Adaptations of Philip Roth novels don’t generally fare well on the big screen (Goodbye Columbus, anyone?), but Elegy is the rare beast that gets it just about right. Based on Roth’s The Dying Animal, about an aging college professor grappling with inner demons and an obsession with a younger woman, Elegy avoids the pitfalls typically associated with translating highbrow literature into cinema.
Sir Ben Kingsley portrays David Kepsh, a prickly, misogynous college professor fulminating against the unrelenting creep of old age. He makes for a challenging protagonist. Years ago, David abandoned his wife and young son; he now makes a practice of seducing his more attractive female students once the semester winds down. “When you make love to a woman,” he confesses in voiceover narration, “you get revenge for all the things that ever defeated you in life.” Not the sweetest sentiment, but David is unapologetically candid about who he is.

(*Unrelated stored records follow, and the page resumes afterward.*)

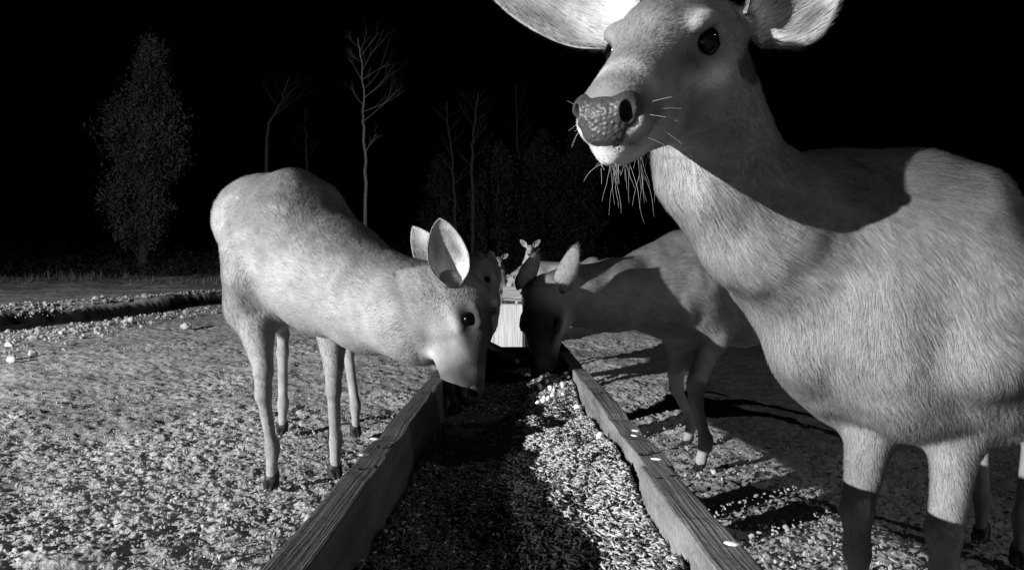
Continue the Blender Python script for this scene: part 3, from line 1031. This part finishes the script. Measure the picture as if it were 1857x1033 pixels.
def feed_h(x, y):
    z = 0.309 + 0.024 * (vnoise2(x * 9, y * 6, 91) - 0.5) + 0.020 * (vnoise2(x * 22, y * 17, 92) - 0.5)
    z = z + 0.020 * np.clip(x / 0.157, -0.6, 1)
    z = z + 0.024 * np.exp(-((y - 1.0) / 0.22) ** 2) * np.clip((x + 0.03) / 0.1, 0, 1) + 0.02 * np.exp(-((y - 1.75) / 0.12) ** 2) * np.clip((x - 0.02) / 0.08, 0, 1)
    z = z + 0.012 * np.exp(-((y - 0.62) / 0.08) ** 2) * np.clip((x - 0.06) / 0.06, 0, 1)
    z = z - 0.02 * np.exp(-((y - 1.62) / 0.22) ** 2 - ((x + 0.05) / 0.12) ** 2)
    return z + 0.006 * cell2(x * 60, y * 60, 93)


gx = np.linspace(-0.1575, 0.1575, 90); gy = np.linspace(-0.31, 2.54, 620)
GX, GY = np.meshgrid(gx, gy, indexing='xy')
GZ = feed_h(GX.ravel(), GY.ravel())
n, m_ = GX.shape
i = np.arange(n - 1)[:, None]; j = np.arange(m_ - 1)[None, :]
FF = np.stack([i * m_ + j, i * m_ + j + 1, (i + 1) * m_ + j + 1, (i + 1) * m_ + j], -1).reshape(-1, 4)
fo_ = obj('feed', mesh_np('feed', np.stack([GX.ravel(), GY.ravel(), GZ], 1), FF, M['feed_bed'], True))
tag(fo_, kind='stuff')


def scatter(name, basis, pos, rot, scl, mat, smooth=True):
    """many copies of a small shape in one loose mass"""
    bv, bf = basis
    N = len(pos)
    V = np.einsum('nij,kj->nki', rot * scl[:, None, :], bv) + pos[:, None, :]
    k = len(bv)
    F = [(f[None] + (np.arange(N) * k)[:, None, None]).reshape(-1, f.shape[1]) for f in bf]
    return obj(name, mesh_np(name, V.reshape(-1, 3), F, mat, smooth))


def rots(N, tilt, rng):
    yaw = rng.uniform(0, 2 * np.pi, N); t = rng.normal(0, tilt, N); r = rng.uniform(0, 2 * np.pi, N)
    def rz(a):
        o = np.zeros((N, 3, 3)); o[:, 0, 0] = np.cos(a); o[:, 0, 1] = -np.sin(a); o[:, 1, 0] = np.sin(a); o[:, 1, 1] = np.cos(a); o[:, 2, 2] = 1; return o
    def ry(a):
        o = np.zeros((N, 3, 3)); o[:, 0, 0] = np.cos(a); o[:, 0, 2] = np.sin(a); o[:, 2, 0] = -np.sin(a); o[:, 2, 2] = np.cos(a); o[:, 1, 1] = 1; return o
    def rx(a):
        o = np.zeros((N, 3, 3)); o[:, 1, 1] = np.cos(a); o[:, 1, 2] = -np.sin(a); o[:, 2, 1] = np.sin(a); o[:, 2, 2] = np.cos(a); o[:, 0, 0] = 1; return o
    return rz(yaw) @ ry(t) @ rx(r)


def grain_shape():
    V = [(-1, 0, 0)]; m = 5
    for x, r in ((-0.6, 0.8), (0.05, 1.0), (0.6, 0.7)):
        for q in range(m):
            a = 2 * math.pi * q / m
            V.append((x, r * math.cos(a), r * math.sin(a)))
    V.append((1, 0, 0))
    Q = []; T = []
    for k in range(2):
        for q in range(m):
            A = 1 + k * m + q; B_ = 1 + k * m + (q + 1) % m
            Q.append((A, A + m, B_ + m, B_))
    for q in range(m):
        T.append((0, 1 + q, 1 + (q + 1) % m)); T.append((len(V) - 1, 1 + 2 * m + (q + 1) % m, 1 + 2 * m + q))
    return np.array(V, float), [np.array(Q), np.array(T)[:, ::-1] if False else np.array(T)]


def pebble_shape(seed):
    import bmesh
    bm = bmesh.new(); bmesh.ops.create_icosphere(bm, subdivisions=1, radius=1)
    V = np.array([v.co[:] for v in bm.verts]); F = np.array([[v.index for v in f.verts] for f in bm.faces]); bm.free()
    V = V * (0.7 + 0.6 * vnoise3(V + seed, 1.3, seed))[:, None]
    return V, [F]


rng = np.random.default_rng(5)
N = 36000
gyv = 0.42 + 1.9 * rng.beta(1.0, 1.9, N); gxv = rng.uniform(-0.152, 0.152, N)
pos = np.stack([gxv, gyv, feed_h(gxv, gyv) + rng.uniform(0.0, 0.006, N)], 1)
scl = np.stack([rng.uniform(0.0035, 0.0075, N), rng.uniform(0.0011, 0.0018, N), rng.uniform(0.0010, 0.0015, N)], 1)
R_ = rots(N, 0.28, rng)
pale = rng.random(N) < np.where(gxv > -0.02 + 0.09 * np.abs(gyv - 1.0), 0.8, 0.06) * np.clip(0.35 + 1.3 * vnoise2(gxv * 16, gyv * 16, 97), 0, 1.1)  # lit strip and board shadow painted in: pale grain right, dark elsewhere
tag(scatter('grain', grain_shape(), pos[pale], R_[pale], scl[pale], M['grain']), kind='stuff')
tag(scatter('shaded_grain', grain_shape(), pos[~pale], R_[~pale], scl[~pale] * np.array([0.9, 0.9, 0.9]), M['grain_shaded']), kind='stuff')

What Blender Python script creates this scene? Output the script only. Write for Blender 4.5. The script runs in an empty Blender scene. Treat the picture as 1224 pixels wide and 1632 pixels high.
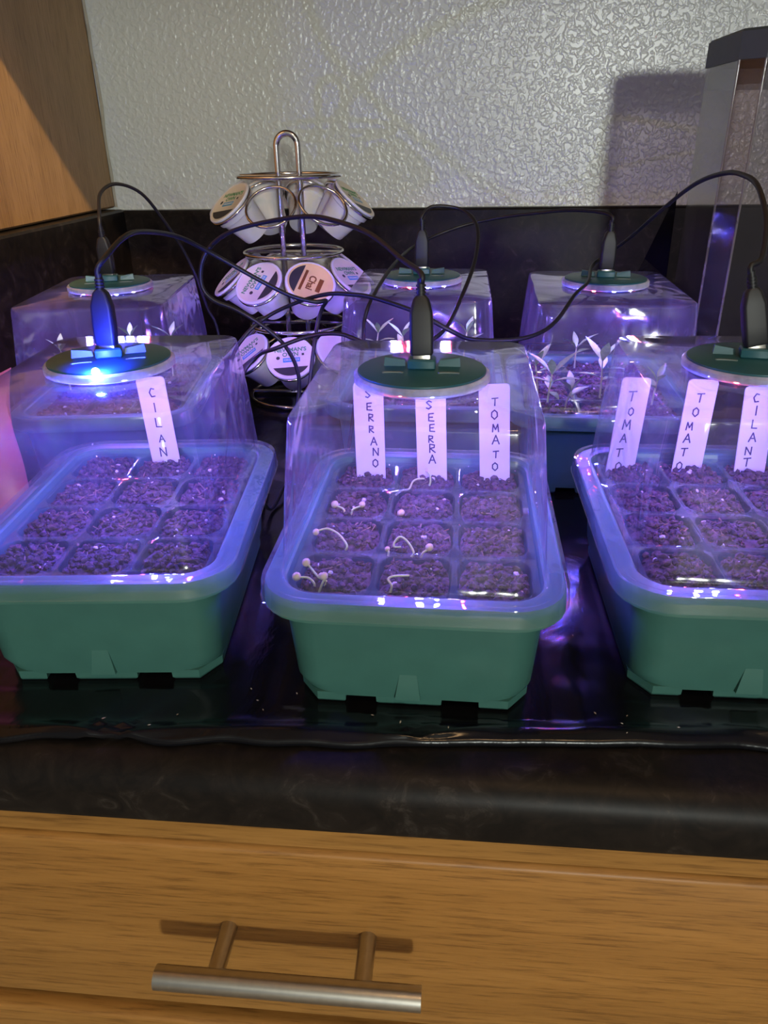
import bpy, bmesh, math, random
from mathutils import Vector, Matrix, noise
S = bpy.context.scene
COL = S.collection
PI = math.pi
ZC = -.0235          # height of the film on the counter under the trays
R = math.radians

# ------------------------------------------------------------------ camera
def add_camera():
    h, pitch, yaw, roll, f = .232, .4605, .0997, -.0173, 1207.5
    fw = Vector((-math.sin(yaw)*math.cos(pitch), math.cos(yaw)*math.cos(pitch), -math.sin(pitch)))
    rt = Vector((math.cos(yaw), math.sin(yaw), 0)); up = rt.cross(fw)
    r2 = rt*math.cos(roll) + up*math.sin(roll); u2 = up*math.cos(roll) - rt*math.sin(roll)
    cd = bpy.data.cameras.new('camera'); cd.sensor_fit = 'HORIZONTAL'; cd.sensor_width = 36
    cd.lens = f/1224*36; cd.clip_start = .01
    co = bpy.data.objects.new('camera', cd); COL.objects.link(co)
    m = Matrix((r2, u2, -fw)).transposed().to_4x4(); m.translation = Vector((0, 0, h)); co.matrix_world = m
    S.camera = co
add_camera()

# ------------------------------------------------------------------ world, room lamps and panel spot, exposure
W = bpy.data.worlds.new('world'); S.world = W; W.use_nodes = True
W.node_tree.nodes['Background'].inputs[0].default_value = (.62, .62, .60, 1)
W.node_tree.nodes['Background'].inputs[1].default_value = .20
def room_lamp(name, loc, power, color, radius):
    l = bpy.data.lights.new(name, 'POINT'); l.energy = power; l.color = color; l.shadow_soft_size = radius
    o = bpy.data.objects.new(name, l); o.location = loc; COL.objects.link(o)
room_lamp('warm_ceiling_bulb', (.30, -.50, 1.44), 9.0, (1, .60, .28), .05)
def panel_spot():   # made-up spot: keeps the ceiling light's warmth on the left panel, off the trays
    l = bpy.data.lights.new('panel_warm_spot', 'SPOT'); l.energy = 150; l.color = (1, .70, .36); l.shadow_soft_size = .02; l.spot_size = R(29); l.spot_blend = .3
    o = bpy.data.objects.new('panel_warm_spot', l); COL.objects.link(o); o.location = (.30, -.22, 1.44)
    o.rotation_euler = (Vector((-.70, .75, .25))-o.location).to_track_quat('-Z', 'Y').to_euler()
panel_spot()
room_lamp('cool_room_lamp', (1.0, -4.0, .545), 330.0, (.95, 1, .92), .15)
S.view_settings.view_transform = 'Standard'; S.view_settings.look = 'None'
S.view_settings.exposure = 0; S.view_settings.gamma = 1; S.view_settings.use_curve_mapping = False
cy = S.cycles
cy.max_bounces = 14; cy.transparent_max_bounces = 40; cy.diffuse_bounces = 4; cy.glossy_bounces = 5
cy.transmission_bounces = 8; cy.sample_clamp_indirect = 12.0; cy.use_denoising = True
cy.caustics_reflective = False; cy.caustics_refractive = False

# ------------------------------------------------------------------ materials
def new_mat(name):
    m = bpy.data.materials.new(name); m.use_nodes = True; nt = m.node_tree
    return m, nt, nt.nodes['Principled BSDF'], nt.nodes['Material Output']
def N(nt, t, **kw):
    n = nt.nodes.new(t)
    for k, v in kw.items():
        if k in n.inputs: n.inputs[k].default_value = v
        else: setattr(n, k, v)
    return n
def coords(nt, scale=(1, 1, 1), kind='Object'):
    tc = N(nt, 'ShaderNodeTexCoord'); mp = N(nt, 'ShaderNodeMapping'); mp.inputs['Scale'].default_value = scale
    nt.links.new(tc.outputs[kind], mp.inputs[0]); return mp.outputs[0]
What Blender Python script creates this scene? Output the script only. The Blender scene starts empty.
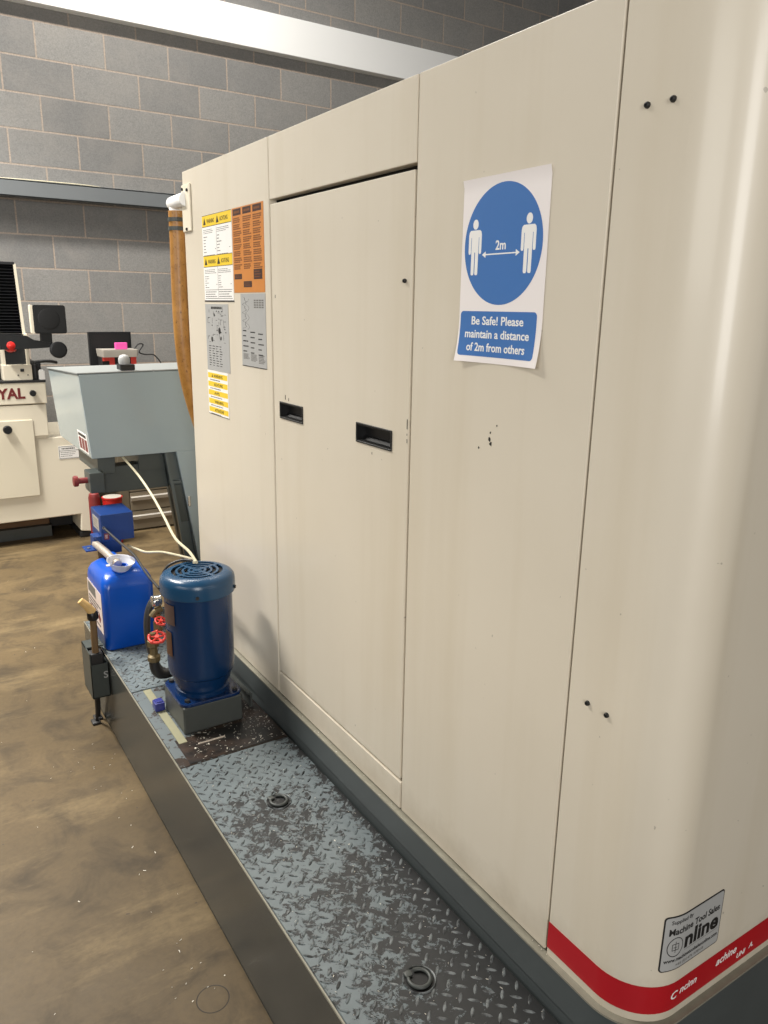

David’s defense mechanisms offer no protection when he falls hard for Conseuela Castilla (Penélope Cruz). The Cuban-American beauty adores David, but the May-December romance stirs a well of insecurities lodged deep inside the professor. Director Isabel Coixet and screenwriter Nicholas Meyer (who also adapted Roth’s The Human Stain) display surgical skill dissecting the white male psyche.
It helps to have such an outstanding cast. Kingsley is effective, but he is only part of an exceptional ensemble cast that includes Dennis Hopper, Peter Sarsgaard and Patricia Clarkson. Cruz’s heartbreaking performance stays with you long after the end credits.